The decisive breakthrough came during an experiment at the South Pole, where the "IceCube" detector is embedded in Antarctica's eternal ice. The huge machine has for the first time actually tracked neutrinos in the universe, thus providing evidence that the concept of a neutrino telescope works.

IceCube was finished in 2010. Then, physicists cut 86 holes in the ice with a hot water drill, each 2.5 kilometers deep. A long steel cable was lowered into each hole. Attached to these were basketball-sized glass globes, like beads on a string. More than 5,000 of such lines were spread throughout one cubic kilometer. Acting as highly sensitive light sensors, these pick up the signals of the neutrinos that get "stuck" in the Antarctic ice sheet.

Rare flashes of light

"Because of their ghostly essence, most neutrinos rush through our detector and leave no trace," says Christian Spiering, a physicist at DESY in Zeuthen near Berlin. He's a member of the 250-strong IceCube team. "But very, very rarely, one of the particles encounters an atomic nucleus," Spiering continues. This produces bluish flashes of light, which the glass beads are able to snap up.

IceCube has already registered more than 100,000 neutrinos since 2010. Bu the catch is that these neutrinos come from the earth's atmosphere, where they are created through constantly bombardment by cosmic rays from space into the air surrounding our planet. "We're actually searching for a different kind of neutrino," says Spiering. "Particles that have not been generated in the earth's atmosphere, but were created further away, in outer space," he says.

The IceCube laboratory in the Antarctic
Ice-cold research laboratory in the AntarcticImage: IceCube/NSF

Volatile witnesses

"Cosmic neutrinos" is what experts call these ghostly outer space particles. They result from cosmic acts of violence, such as when a black hole pulls matter towards itself through its unimaginable gravity, and then swallows it. Or when a star explodes at the end of its life, with such tremendous force that it becomes a supernova.

If it were possible to measure the resulting neutrinos, completely new details - for example, about black holes and supernovas - could be revealed. Conventional telescopes cannot offer that kind of information.

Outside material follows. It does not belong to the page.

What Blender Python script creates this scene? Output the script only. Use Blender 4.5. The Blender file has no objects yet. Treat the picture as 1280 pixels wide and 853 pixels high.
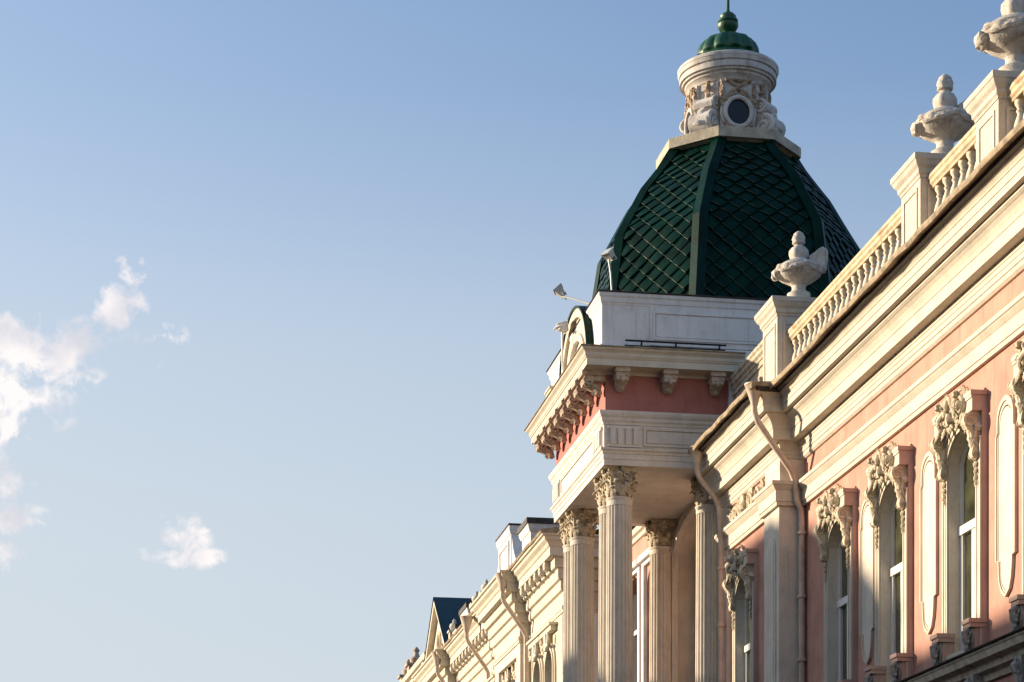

IceCube could now have picked up the first cosmic neutrinos, 28 in number - a breakthrough for physicists. "We have opened a new observation window into the cosmos," says Christian Spiering. Now experts hope to learn new details about the most extreme phenomena in space. Researchers are also looking into possible conclusions that could already be drawn from the 28 neutrinos that IceCube has already picked up, for example if multiple neutrinos came from the same direction.

More data needed

Indeed, the researchers registered a slightly larger amount of neutrinos having arrived from the direction where the center of the Milky Way lies. "But that is not significant yet," says Spiering. "The possibility that these are only statistical outliers is still quite large. To get clarity, we have to wait for another year or two and gather more data," he adds.

But Spiering and his colleagues are ready to celebrate now. They're relieved that IceCube is actually able to detect cosmic neutrinos - something that was not necessarily guaranteed. "At one point, we had given up hope," Spiering admits. "The fact that it has actually worked is of course a reason to open the champagne bottles."